K.T. 初回の切り替えはさすがに緊張しましたね。何度も検証を繰り返していたので自信はありましたが、実際に切り替えた瞬間は“本当に大丈夫だろうか” と不安も感じたのですが、直後に想定通りお客様からのアクセスがくるようになって、ようやく“成功したんだ”と実感がわいてきました。

T.K. 『セコム安否確認サービス』は昼夜を問わずお客様に利用されていますから、すぐにアクセスがあります。

Y.M. 私は切り替え現場の作業には立ち会っていなかったので、K.T.さんから「うまくいった」と連絡を受けて、心からホッとしました。

T.Y. 私も現場に立ち会わせてもらい、東阪データセンターのアクセスログを見ながら、K.T.さんと「これで大丈夫ですね」と一息つきました。その後、祝杯代わりに一緒にラーメンを食べに行ったのを覚えています。

Y.M. 切り替えに成功したといっても、お客様目線では何も変わっていません。お客様が利用する機能やUI自体は同じですから。ですからその後も特にリアクションはなかったのですが、そのこと自体が切り替えが成功したことの証であり、時間が経つほどに実感できるできごとでした。

T.K. そういえば、リリース後に地震がありましたよね。北海道で。

T.Y. 切り替えてから最初の地震だったので、何事も起こらず稼働するかどうか、少しドキドキしました。

Y.M. もちろん『セコム安否確認サービス』は正しく稼働し、お客様にも安心してご利用いただくことができました。我々もここで初めて「東阪デュアルアクティブ化」という大仕事をやり遂げた実感が得られましたね。

このプロジェクトの社会的意義について、どうお考えですか。

T.K. 甚大な被害が想定される首都直下型地震に備え、各企業は早急に復旧するためのBCPに力を入れています。今回の東阪デュアルアクティブ化によって、東京のデータセンターが被災した場合でも大阪のデータセンター内のシステムで『セコム安否確認サービス』が稼働し続けることが可能となりました。更に2023年5月には「関西技術部」が発足し、システムのデュアルアクティブ化だけではなく、エンジニアのデュアル化も実現したんです。お客様にはより有効なBCPを実現していただけると考えています。

K.T. セコムトラストシステムズのホームページには、「変わりゆく社会に、変わらぬ『ANSHIN』を」とメッセージが載っています。今回のプロジェクトを通じて、この言葉通り“変わらぬ『ANSHIN』”が提供できたと感じています。セコムのブランド価値を高めることにも貢献できたのではないでしょうか。

T.Y. 私も同意見です。個人的には今回のプロジェクトを経験して、『セコム安否確認サービス』の基盤の構成などへの理解が深まったことを嬉しく感じています。今後、想定外のインシデントが発生した際は、先輩方のように中心的な立場で活躍できるようになりたいと思います。

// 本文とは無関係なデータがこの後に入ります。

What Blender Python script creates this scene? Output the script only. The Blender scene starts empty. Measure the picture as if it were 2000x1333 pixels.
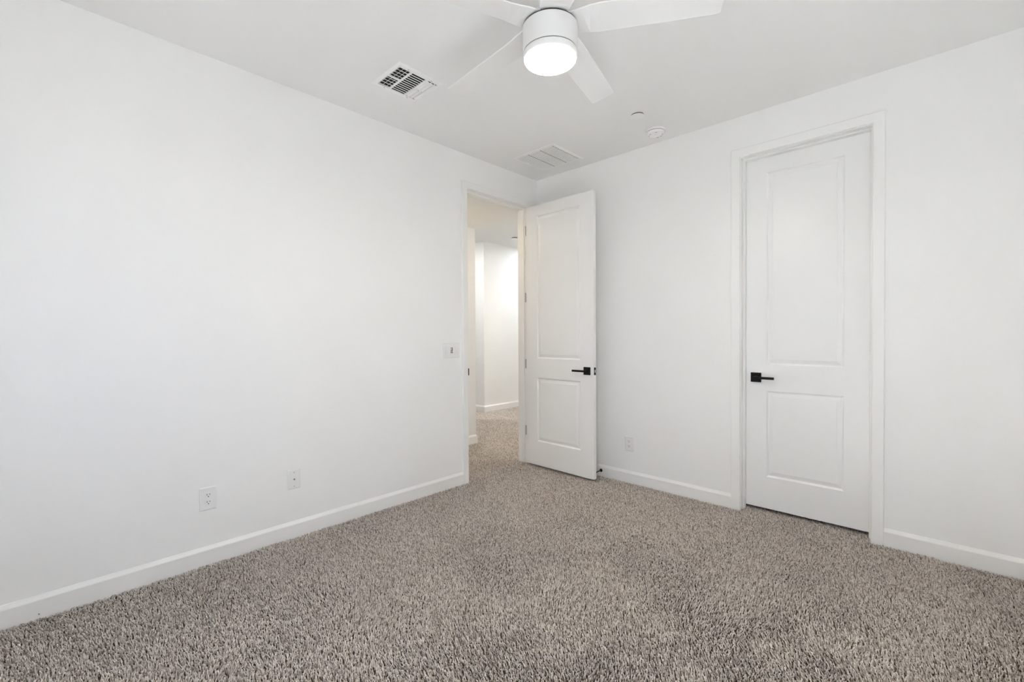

Y.M. 『セコム安否確認サービス』は約8,950社・830万人が利用するサービスです。これほど多くのお客様に向け、遅滞なく高品質のサービスを提供できていることを、改めて誇らしく感じています。現在は画面デザインの刷新やサービス全体の仕様のリニューアルを検討するフェーズに入っており、より社会的貢献度の高いサービスを構築したいと考えています。